*WHAT THE EXERCISE ASKS*. Your task is to copy the material exactly.
● ● ●
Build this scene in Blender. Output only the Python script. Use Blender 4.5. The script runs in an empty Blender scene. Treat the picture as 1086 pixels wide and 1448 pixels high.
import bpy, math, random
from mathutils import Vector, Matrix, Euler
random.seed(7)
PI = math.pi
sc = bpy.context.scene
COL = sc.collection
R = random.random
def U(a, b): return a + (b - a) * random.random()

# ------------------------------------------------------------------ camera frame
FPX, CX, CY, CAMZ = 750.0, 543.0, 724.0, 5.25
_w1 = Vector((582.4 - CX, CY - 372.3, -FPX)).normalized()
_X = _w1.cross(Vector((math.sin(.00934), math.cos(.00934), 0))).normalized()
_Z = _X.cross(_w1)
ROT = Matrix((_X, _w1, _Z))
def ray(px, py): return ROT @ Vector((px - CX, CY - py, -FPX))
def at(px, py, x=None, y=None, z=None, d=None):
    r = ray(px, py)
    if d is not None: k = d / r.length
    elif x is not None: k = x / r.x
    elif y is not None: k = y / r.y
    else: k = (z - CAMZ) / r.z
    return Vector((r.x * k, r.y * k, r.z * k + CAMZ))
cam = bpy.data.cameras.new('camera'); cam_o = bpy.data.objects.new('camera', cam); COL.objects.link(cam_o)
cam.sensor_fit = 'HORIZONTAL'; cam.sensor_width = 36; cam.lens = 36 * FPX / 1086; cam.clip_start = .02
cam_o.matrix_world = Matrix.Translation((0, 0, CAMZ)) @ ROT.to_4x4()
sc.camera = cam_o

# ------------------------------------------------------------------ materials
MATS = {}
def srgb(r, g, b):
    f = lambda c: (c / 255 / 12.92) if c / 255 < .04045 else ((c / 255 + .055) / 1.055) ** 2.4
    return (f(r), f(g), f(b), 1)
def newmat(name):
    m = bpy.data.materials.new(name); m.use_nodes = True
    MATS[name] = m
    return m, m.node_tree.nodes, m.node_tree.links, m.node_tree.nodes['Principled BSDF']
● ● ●
*WORKED ANSWER*.
Build this scene in Blender. Output only the Python script. Use Blender 4.5. The script runs in an empty Blender scene. Treat the picture as 1086 pixels wide and 1448 pixels high.
import bpy, math, random
from mathutils import Vector, Matrix, Euler
random.seed(7)
PI = math.pi
sc = bpy.context.scene
COL = sc.collection
R = random.random
def U(a, b): return a + (b - a) * random.random()

# ------------------------------------------------------------------ camera frame
FPX, CX, CY, CAMZ = 750.0, 543.0, 724.0, 5.25
_w1 = Vector((582.4 - CX, CY - 372.3, -FPX)).normalized()
_X = _w1.cross(Vector((math.sin(.00934), math.cos(.00934), 0))).normalized()
_Z = _X.cross(_w1)
ROT = Matrix((_X, _w1, _Z))
def ray(px, py): return ROT @ Vector((px - CX, CY - py, -FPX))
def at(px, py, x=None, y=None, z=None, d=None):
    r = ray(px, py)
    if d is not None: k = d / r.length
    elif x is not None: k = x / r.x
    elif y is not None: k = y / r.y
    else: k = (z - CAMZ) / r.z
    return Vector((r.x * k, r.y * k, r.z * k + CAMZ))
cam = bpy.data.cameras.new('camera'); cam_o = bpy.data.objects.new('camera', cam); COL.objects.link(cam_o)
cam.sensor_fit = 'HORIZONTAL'; cam.sensor_width = 36; cam.lens = 36 * FPX / 1086; cam.clip_start = .02
cam_o.matrix_world = Matrix.Translation((0, 0, CAMZ)) @ ROT.to_4x4()
sc.camera = cam_o

# ------------------------------------------------------------------ materials
MATS = {}
def srgb(r, g, b):
    f = lambda c: (c / 255 / 12.92) if c / 255 < .04045 else ((c / 255 + .055) / 1.055) ** 2.4
    return (f(r), f(g), f(b), 1)
def newmat(name):
    m = bpy.data.materials.new(name); m.use_nodes = True
    MATS[name] = m
    return m, m.node_tree.nodes, m.node_tree.links, m.node_tree.nodes['Principled BSDF']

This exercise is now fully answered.